[Items from a dataset]
Begin
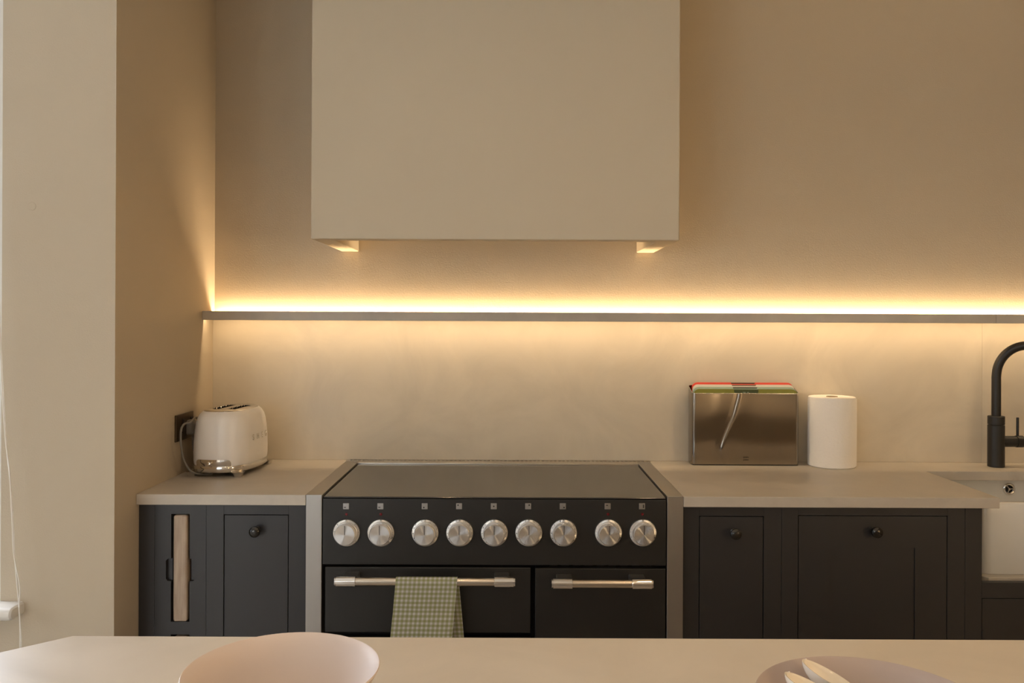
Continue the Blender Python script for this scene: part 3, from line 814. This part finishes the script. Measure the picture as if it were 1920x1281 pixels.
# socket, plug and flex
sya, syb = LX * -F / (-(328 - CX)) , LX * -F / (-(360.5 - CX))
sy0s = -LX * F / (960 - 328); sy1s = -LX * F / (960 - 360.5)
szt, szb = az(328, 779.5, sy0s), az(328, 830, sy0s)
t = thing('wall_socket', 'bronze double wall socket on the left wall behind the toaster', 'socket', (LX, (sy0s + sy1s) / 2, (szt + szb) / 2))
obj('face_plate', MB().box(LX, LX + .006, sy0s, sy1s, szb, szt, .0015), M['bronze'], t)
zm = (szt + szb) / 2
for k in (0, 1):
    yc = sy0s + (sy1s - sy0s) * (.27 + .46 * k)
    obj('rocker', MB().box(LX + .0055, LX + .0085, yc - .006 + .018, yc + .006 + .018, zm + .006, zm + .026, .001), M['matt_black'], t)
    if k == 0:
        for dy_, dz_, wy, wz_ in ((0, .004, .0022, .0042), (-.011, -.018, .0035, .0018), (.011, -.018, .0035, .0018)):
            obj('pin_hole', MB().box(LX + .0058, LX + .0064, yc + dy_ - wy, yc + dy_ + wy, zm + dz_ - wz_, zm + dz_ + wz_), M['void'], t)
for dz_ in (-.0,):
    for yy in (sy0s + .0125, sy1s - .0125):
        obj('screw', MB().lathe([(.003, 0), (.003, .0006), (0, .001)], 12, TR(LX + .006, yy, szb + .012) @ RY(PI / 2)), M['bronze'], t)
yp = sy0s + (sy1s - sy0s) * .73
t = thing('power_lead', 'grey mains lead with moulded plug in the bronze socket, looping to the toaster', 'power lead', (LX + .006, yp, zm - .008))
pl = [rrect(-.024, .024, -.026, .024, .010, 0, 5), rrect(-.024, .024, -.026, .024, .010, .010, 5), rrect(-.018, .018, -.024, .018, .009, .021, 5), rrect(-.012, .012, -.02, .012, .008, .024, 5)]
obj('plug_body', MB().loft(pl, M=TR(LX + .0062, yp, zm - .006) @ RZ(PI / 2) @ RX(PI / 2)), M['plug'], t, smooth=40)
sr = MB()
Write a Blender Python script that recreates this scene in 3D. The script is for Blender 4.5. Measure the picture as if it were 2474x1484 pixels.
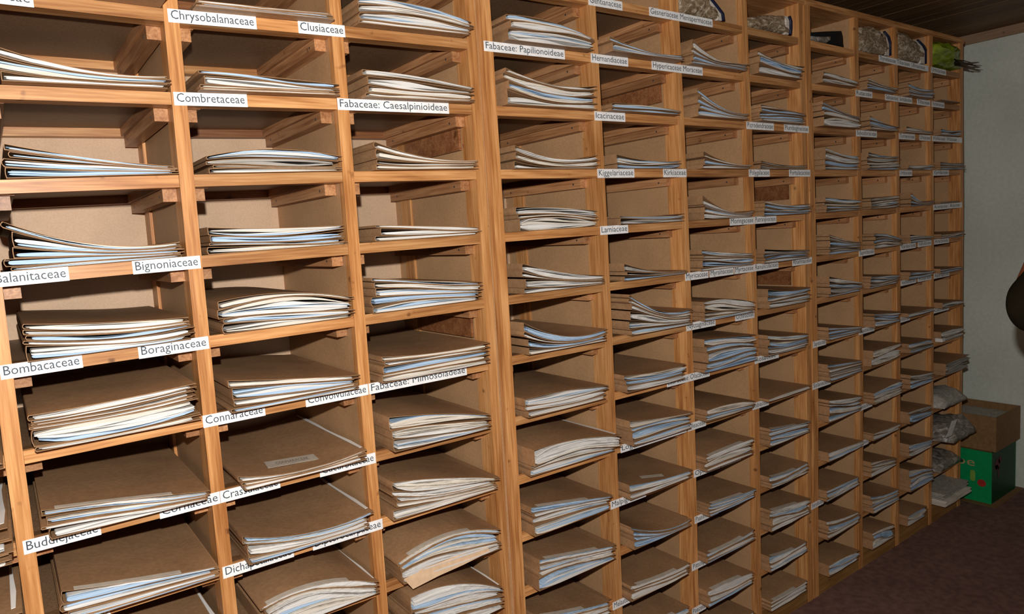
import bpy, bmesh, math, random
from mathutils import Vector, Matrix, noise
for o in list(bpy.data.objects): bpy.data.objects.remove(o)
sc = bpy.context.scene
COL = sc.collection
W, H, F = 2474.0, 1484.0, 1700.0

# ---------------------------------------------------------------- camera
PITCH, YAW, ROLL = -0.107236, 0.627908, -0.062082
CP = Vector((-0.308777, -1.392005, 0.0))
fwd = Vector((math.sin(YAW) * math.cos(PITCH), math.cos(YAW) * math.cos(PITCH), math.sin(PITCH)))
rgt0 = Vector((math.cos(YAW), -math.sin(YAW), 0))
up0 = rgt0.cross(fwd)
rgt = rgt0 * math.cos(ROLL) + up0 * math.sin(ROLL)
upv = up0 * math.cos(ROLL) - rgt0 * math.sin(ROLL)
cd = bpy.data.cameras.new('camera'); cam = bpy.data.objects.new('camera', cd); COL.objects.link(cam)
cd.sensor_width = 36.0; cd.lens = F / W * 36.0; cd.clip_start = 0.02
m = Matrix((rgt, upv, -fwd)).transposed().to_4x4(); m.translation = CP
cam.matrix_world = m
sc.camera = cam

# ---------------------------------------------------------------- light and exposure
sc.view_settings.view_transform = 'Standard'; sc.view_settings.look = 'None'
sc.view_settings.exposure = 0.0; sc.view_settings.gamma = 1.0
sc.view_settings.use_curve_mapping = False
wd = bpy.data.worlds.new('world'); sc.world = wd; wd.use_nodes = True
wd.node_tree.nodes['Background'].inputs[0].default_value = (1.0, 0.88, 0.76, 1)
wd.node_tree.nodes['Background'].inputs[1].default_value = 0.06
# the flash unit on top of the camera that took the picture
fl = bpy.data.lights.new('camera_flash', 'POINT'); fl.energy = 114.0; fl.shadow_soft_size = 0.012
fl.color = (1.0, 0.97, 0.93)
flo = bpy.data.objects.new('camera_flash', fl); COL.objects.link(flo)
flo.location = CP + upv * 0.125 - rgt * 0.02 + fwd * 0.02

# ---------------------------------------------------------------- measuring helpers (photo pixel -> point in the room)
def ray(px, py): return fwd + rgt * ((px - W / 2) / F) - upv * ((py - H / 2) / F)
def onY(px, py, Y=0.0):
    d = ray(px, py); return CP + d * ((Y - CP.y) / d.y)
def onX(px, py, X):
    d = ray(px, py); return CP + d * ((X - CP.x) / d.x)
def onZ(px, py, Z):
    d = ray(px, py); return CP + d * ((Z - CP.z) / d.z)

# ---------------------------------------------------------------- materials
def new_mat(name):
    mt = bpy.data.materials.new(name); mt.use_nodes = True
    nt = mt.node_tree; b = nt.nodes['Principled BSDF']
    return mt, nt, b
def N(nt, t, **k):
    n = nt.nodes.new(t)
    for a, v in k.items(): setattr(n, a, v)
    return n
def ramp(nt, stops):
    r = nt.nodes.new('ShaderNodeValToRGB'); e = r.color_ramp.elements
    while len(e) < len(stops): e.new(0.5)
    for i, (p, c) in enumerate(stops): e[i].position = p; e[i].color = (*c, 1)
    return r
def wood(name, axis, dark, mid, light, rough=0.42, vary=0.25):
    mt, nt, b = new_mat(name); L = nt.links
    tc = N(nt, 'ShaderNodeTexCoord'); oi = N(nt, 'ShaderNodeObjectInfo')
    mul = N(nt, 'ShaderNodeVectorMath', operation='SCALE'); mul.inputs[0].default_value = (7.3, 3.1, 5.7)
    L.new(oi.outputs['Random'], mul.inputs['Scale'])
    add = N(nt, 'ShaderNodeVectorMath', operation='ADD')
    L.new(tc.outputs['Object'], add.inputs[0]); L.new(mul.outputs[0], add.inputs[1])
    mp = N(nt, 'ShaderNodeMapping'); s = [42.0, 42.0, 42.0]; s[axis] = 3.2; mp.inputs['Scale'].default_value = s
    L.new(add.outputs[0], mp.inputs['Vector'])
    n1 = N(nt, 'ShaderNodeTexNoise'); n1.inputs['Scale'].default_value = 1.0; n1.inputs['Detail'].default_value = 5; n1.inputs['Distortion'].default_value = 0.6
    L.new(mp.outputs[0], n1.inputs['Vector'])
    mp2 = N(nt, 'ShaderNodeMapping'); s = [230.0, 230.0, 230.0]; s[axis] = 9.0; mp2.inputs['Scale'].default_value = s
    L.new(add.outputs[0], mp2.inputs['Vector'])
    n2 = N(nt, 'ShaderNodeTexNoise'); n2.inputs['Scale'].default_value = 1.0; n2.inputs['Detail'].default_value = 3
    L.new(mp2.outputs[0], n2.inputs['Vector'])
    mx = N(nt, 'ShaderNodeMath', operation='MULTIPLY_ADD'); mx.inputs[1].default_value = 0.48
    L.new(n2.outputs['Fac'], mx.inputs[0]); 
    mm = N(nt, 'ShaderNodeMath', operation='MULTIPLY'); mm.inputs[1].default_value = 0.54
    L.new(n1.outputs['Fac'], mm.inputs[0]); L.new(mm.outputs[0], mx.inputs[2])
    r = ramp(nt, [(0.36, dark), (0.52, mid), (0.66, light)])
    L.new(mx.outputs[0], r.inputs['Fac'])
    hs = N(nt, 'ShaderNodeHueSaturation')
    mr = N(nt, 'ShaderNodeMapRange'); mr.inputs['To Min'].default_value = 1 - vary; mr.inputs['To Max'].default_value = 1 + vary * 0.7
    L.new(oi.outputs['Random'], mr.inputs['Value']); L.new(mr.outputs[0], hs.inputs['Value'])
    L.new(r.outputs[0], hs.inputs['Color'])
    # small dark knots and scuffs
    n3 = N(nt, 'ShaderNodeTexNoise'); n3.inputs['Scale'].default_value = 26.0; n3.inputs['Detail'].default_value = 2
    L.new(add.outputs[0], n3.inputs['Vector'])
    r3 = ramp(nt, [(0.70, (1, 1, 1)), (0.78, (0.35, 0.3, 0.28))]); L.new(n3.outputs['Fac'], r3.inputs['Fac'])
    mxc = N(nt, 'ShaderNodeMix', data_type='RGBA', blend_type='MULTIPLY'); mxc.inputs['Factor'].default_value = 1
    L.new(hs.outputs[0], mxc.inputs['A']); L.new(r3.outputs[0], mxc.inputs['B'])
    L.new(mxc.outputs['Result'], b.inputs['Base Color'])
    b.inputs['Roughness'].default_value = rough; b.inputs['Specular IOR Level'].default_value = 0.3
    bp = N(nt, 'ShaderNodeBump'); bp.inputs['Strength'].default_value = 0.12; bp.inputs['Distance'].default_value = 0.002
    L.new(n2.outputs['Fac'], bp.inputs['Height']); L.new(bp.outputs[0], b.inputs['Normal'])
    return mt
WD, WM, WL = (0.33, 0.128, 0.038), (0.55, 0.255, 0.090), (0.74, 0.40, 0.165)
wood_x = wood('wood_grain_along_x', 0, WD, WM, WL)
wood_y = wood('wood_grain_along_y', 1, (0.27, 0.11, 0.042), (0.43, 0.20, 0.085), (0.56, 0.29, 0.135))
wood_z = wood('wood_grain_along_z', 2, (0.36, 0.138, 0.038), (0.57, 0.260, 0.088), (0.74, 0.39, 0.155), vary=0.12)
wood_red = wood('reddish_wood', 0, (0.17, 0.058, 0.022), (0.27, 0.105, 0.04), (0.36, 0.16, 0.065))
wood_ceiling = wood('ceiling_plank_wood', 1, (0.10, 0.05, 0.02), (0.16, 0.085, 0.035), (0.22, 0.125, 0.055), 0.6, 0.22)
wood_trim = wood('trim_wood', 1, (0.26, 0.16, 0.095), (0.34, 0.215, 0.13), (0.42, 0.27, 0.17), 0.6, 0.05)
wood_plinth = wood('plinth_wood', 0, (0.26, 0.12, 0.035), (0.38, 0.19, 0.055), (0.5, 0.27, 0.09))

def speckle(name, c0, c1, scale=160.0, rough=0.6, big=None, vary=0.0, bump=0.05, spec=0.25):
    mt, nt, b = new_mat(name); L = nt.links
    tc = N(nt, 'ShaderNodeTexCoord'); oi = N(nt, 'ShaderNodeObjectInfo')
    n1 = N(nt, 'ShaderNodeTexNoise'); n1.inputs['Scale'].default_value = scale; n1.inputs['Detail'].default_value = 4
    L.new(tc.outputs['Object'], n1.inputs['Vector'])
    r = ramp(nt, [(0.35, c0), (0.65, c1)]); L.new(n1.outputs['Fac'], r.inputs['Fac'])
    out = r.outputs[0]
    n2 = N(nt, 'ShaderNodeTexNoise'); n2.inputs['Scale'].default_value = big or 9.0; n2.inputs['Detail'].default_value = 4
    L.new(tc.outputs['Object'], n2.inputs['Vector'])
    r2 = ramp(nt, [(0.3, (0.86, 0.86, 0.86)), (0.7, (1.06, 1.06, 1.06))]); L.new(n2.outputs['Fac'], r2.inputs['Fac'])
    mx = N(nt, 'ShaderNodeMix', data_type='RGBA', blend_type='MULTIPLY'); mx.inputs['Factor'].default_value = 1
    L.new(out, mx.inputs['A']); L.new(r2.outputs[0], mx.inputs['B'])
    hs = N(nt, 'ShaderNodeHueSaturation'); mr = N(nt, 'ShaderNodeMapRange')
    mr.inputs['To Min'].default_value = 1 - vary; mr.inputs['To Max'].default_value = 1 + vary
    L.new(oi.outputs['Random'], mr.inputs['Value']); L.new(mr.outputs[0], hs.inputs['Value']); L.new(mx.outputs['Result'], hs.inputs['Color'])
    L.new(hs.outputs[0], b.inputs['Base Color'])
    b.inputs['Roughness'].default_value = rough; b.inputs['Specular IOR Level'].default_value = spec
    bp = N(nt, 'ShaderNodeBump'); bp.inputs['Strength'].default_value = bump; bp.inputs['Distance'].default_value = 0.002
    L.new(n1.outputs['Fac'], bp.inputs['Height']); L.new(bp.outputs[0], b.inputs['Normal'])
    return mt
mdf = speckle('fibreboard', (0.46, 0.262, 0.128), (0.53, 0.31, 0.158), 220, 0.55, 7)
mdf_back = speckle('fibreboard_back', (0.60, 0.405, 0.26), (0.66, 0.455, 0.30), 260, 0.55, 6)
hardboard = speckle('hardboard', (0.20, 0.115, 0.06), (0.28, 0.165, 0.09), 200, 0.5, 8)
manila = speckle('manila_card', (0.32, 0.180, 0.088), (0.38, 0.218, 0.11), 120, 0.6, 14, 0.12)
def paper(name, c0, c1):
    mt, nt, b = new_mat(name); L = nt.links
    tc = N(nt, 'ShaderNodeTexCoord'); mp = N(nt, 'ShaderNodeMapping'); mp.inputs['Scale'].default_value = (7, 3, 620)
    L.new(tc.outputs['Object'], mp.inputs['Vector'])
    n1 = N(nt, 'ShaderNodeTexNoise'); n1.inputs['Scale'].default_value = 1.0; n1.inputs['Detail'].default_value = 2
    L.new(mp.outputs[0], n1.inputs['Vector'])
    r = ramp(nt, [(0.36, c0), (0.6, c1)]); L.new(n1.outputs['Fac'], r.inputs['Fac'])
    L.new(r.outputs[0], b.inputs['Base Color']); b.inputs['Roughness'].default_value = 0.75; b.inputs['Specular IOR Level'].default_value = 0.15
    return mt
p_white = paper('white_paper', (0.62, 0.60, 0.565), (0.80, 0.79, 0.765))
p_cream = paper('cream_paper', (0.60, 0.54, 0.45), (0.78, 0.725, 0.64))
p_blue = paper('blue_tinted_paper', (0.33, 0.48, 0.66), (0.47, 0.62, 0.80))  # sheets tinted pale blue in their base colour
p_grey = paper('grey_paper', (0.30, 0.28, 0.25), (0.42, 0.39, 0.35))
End
• _INSTRUCTIONS FOR THE TASK_:
Look above and copy only the lines from the one holding "Write a Blender" to the one holding "W, H, F = 2474.0, 1484.0, 1700.0", both included, exactly, minus the pictures.

• _CORRECT OUTPUT_:
Write a Blender Python script that recreates this scene in 3D. The script is for Blender 4.5. Measure the picture as if it were 2474x1484 pixels.
import bpy, bmesh, math, random
from mathutils import Vector, Matrix, noise
for o in list(bpy.data.objects): bpy.data.objects.remove(o)
sc = bpy.context.scene
COL = sc.collection
W, H, F = 2474.0, 1484.0, 1700.0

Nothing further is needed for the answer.